Reading newlines from a text file

John Roth newsgroups at jhrothjr.com
Sat Feb 28 16:28:55 EST 2004


"Thomas Philips" <tkpmep at hotmail.com> wrote in message
news:b4a8ffb6.0402281000.606425e2 at posting.google.com...
> I have a data file that I read with readline(), and would like to
> control the formats of the lines when they are printed. I have tried
> inserting escape sequences into the data file, but am having trouble
> getting them to work as I think they should. For example, if my data
> file has only one line which reads:
> 1\n234\n567
>
> I would like to read it with a command of the form
> x=datafile.readline()
>
> and I would like
> print x
>
> to give me
> 1
> 234
> 567
>
> The readline works like a charm, but the print gives me
> 1\n234\n567
> Clearly the linefeeds are not interpreted as such. How can I get the
> Python interpreter to correctly interpret escape sequences in strings
> that are read from files?
>
> Thomas Philips

You've got a couple of misconceptions. If you use a standard
open(<file>, "rt"), Python will only recognize end of line sequences
for your system. Windows, unices and the Mac all have different
conventions, so if you're on Windows and your file has unix or mac
newline sequences, they won't be recognized. They'll come in on
one readline().

The second misconception seems to be that Python will strip
newlines when it reads in line mode. It doesn't. It does convert
the OS dependent newline sequences to a standard \n, but that's
all. Each line read is still has a newline at the end (except the last one,
if it was missing in the file.)

Print, on the other hand, is going to add a newline regardless of
whether one exists in the data.

You can solve the first problem by adding a "U" somewhere in
the open/file call.

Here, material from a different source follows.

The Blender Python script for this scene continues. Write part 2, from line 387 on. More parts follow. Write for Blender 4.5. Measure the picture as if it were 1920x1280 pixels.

I'm not sure where, check the docs. To solve
the second problem, you need to do one of several things:

1) if you want to use print, strip the newline from the string
before writing it. The print statement will add it to the end.

2) if all you want is line endings for your system, open with
"wt" and put a /n at the end of each line. Python will take care
of the rest.

3) if you want line endings for a different system, open the file
as 'wb' and insert the proper sequence at the end yourself.